Week 2 blog

Feb 03, 2011 21:47

A. Reflection

When the narrator describes the father's work area, it comes across as the most exciting place to be. She refers to the "downstairs world" as being warm, safe, and brightly lit in contrast to the stale, cold air looming upstairs. She describes the smell of blood and animal fat as being "reassuringly seasonal, like the smell of oranges and pine needles" even though the nature of his work is anything but pleasant. Her mother's work area is described as the "hot, dark kitchen" with flypaper, a wavy mirror, and bumpy linoleum and says working in there was dreary and depressing. The bedroom was her space that she could sing, be alone, and let her imagination run wild. All of these places are stereotypical of a man, woman, and child but the narrator doesn't see it that way in the beginning of the story and slowly realizes this as her father (who she greatly admires) pushes the role of "girl" onto her. There are many binaries in the descriptions she uses for these work areas, some seeing the bigger picture (male vs female) and some more specific (dark and dreary kitchen vs the brightly lit downstairs).

B. Reading Ahead

The similarities between Eustacia Vye and the narrator's mother in "The Boat" were mainly physical, the mother as being "tall and dark", and Eustacia Vye as a "raven-haired young beauty". Eustacia is also described as "the raw material of a divinity" whose "celestial imperiousness, love, wrath, and fervor had proved to be somewhat thrown away on netherward Egdon."

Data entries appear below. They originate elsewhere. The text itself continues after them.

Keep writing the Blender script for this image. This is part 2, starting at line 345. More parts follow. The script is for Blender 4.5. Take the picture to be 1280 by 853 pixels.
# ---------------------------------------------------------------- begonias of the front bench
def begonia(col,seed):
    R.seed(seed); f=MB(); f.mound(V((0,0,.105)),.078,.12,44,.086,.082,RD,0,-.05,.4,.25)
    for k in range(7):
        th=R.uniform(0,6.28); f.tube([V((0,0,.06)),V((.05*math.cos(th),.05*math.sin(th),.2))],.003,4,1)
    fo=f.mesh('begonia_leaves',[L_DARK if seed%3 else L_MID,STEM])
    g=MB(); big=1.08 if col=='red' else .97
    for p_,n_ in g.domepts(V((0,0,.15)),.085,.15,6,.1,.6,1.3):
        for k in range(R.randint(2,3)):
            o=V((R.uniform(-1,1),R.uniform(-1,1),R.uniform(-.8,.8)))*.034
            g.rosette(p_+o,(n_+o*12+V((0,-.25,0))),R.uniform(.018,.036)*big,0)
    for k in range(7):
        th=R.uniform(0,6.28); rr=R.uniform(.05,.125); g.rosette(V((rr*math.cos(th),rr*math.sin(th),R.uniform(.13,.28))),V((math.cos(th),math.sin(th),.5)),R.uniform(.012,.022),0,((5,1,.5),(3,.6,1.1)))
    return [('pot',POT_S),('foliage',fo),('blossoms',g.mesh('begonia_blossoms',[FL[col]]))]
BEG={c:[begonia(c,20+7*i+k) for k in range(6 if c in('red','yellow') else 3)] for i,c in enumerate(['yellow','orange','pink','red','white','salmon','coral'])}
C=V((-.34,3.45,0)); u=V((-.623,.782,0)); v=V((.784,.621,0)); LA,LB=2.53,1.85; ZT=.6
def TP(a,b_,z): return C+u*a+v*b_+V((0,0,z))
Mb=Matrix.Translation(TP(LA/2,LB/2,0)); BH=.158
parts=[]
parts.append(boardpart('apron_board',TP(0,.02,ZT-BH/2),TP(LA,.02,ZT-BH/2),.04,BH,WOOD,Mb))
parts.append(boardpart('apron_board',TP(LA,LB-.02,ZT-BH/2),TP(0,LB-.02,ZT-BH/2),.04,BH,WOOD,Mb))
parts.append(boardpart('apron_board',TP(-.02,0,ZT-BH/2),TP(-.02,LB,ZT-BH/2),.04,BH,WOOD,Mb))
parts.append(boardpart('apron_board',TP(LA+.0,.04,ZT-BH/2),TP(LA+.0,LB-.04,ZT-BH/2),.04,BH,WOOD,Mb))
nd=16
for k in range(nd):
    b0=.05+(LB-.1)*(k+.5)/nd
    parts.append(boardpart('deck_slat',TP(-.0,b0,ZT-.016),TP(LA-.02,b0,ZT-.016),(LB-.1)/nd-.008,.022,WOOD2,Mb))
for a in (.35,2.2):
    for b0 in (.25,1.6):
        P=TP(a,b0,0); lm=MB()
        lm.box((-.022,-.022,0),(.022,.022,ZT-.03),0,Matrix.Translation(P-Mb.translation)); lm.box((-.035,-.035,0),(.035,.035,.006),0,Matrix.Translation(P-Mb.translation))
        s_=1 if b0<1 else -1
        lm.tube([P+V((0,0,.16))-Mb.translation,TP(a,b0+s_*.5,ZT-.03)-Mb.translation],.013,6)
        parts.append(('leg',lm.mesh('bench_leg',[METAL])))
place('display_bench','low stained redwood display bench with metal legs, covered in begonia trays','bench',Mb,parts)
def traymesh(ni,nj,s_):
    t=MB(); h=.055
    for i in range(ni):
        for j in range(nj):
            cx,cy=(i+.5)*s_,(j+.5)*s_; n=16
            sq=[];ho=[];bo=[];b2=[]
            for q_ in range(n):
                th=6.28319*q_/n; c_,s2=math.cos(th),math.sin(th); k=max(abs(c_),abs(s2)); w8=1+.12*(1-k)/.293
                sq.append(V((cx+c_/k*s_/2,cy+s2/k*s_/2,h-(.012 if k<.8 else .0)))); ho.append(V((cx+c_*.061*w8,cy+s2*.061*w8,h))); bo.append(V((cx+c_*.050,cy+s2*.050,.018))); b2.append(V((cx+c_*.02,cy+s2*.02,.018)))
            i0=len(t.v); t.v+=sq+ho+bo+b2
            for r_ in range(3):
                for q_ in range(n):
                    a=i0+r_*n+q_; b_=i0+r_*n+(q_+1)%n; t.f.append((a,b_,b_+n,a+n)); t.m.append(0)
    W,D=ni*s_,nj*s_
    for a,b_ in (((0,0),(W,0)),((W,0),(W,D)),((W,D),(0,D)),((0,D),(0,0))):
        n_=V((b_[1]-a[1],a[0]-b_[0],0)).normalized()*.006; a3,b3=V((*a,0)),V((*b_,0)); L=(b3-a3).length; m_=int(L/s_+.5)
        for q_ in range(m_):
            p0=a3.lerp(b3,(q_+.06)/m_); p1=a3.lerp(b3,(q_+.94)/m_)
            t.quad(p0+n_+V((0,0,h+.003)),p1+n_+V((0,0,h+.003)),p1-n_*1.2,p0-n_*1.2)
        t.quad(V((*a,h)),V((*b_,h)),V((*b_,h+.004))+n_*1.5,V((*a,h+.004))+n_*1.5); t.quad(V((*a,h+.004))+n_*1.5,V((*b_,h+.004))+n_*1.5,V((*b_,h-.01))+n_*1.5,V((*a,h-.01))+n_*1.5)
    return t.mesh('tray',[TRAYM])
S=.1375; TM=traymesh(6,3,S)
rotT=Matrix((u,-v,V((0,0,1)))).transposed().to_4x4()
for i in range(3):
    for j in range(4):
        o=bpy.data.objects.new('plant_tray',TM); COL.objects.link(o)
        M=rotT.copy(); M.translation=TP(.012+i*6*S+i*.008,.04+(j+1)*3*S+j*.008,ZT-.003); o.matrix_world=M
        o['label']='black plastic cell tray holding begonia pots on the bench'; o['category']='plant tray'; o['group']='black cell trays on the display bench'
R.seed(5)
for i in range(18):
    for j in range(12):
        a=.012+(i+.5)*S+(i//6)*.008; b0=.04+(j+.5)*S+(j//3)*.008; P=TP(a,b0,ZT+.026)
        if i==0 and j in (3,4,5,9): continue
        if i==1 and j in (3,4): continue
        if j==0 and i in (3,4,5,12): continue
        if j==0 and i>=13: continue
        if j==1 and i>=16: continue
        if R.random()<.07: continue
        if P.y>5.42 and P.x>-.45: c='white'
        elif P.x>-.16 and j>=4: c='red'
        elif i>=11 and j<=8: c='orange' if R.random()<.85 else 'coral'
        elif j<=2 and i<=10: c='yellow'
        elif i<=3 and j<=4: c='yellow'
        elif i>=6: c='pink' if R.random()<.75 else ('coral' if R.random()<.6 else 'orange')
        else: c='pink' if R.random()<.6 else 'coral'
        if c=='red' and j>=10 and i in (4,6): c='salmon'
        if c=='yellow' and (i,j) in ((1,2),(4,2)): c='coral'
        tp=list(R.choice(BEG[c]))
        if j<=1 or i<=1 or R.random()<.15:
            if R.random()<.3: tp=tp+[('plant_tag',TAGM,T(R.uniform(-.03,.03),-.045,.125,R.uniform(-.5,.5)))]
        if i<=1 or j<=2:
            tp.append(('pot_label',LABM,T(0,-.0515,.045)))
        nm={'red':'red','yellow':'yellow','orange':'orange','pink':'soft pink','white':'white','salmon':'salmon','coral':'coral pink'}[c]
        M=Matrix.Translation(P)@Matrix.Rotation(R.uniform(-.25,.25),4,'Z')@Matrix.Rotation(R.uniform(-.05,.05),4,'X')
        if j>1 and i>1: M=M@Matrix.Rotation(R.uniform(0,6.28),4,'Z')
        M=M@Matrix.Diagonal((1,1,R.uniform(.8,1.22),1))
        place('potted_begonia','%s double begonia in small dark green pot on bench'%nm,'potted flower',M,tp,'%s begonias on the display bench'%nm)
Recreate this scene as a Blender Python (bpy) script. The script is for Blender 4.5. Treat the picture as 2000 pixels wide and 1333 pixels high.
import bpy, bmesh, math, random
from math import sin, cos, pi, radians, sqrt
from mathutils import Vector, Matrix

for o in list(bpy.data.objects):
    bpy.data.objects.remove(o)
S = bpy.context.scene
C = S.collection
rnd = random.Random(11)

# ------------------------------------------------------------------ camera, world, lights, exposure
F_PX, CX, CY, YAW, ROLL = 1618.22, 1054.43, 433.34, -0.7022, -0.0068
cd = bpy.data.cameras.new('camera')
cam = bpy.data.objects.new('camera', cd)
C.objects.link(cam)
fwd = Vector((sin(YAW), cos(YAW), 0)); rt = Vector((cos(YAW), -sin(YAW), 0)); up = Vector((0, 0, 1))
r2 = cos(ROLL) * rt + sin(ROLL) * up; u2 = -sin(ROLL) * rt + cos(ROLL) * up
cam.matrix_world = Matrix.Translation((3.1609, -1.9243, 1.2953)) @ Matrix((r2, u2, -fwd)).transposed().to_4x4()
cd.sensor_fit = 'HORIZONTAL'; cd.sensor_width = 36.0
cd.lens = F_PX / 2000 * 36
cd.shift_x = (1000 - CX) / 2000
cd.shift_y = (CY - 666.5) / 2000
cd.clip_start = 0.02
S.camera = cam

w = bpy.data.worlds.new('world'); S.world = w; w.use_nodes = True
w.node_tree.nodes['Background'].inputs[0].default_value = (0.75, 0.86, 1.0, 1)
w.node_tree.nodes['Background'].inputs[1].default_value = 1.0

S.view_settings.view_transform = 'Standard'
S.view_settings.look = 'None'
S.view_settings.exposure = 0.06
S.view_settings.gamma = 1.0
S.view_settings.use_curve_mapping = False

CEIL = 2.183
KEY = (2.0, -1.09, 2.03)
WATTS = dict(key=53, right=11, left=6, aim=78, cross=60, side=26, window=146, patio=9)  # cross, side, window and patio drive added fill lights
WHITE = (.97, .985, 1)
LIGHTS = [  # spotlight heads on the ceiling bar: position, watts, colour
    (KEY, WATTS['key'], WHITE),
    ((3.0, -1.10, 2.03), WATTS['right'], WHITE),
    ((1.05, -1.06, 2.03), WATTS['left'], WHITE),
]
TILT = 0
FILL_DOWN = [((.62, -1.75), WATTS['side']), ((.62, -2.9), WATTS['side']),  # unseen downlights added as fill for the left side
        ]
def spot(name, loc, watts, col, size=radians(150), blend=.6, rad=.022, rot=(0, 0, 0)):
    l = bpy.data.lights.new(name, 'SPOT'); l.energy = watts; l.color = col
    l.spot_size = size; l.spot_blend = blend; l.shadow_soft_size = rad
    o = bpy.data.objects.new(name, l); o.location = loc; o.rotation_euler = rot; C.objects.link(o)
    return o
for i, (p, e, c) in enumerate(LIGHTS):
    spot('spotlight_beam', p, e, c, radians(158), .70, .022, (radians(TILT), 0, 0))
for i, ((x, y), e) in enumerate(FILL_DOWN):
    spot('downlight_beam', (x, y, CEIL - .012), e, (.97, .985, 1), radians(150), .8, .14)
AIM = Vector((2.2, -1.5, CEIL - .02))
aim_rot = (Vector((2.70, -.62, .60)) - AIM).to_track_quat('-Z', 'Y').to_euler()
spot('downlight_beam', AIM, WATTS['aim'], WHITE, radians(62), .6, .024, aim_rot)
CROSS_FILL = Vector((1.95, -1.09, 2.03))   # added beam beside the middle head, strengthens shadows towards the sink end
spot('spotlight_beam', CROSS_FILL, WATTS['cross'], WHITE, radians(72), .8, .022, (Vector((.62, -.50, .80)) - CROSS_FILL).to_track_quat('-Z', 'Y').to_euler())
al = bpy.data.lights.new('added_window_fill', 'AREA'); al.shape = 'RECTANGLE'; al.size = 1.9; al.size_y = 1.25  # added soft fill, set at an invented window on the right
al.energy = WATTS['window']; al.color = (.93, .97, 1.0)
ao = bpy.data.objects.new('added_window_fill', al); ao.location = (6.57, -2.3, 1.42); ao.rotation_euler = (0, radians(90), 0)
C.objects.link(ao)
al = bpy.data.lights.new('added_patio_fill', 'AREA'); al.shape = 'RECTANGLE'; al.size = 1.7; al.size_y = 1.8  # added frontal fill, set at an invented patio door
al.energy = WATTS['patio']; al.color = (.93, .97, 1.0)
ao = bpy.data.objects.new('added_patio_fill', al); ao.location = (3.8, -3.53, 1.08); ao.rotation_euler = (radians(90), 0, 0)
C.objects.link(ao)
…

Moby Dick is a story about a whaler who lost his leg to the infamous whale named Moby Dick and seeks vengeance even though there is said to be doom for anyone who threatens it. Many die during this mission and the whale is never caught.

Ham Peggotty lives in Dover, SE England.  He loses his life while attempting to rescue a sailor, who happens to be Steerforth, from a shipwreck.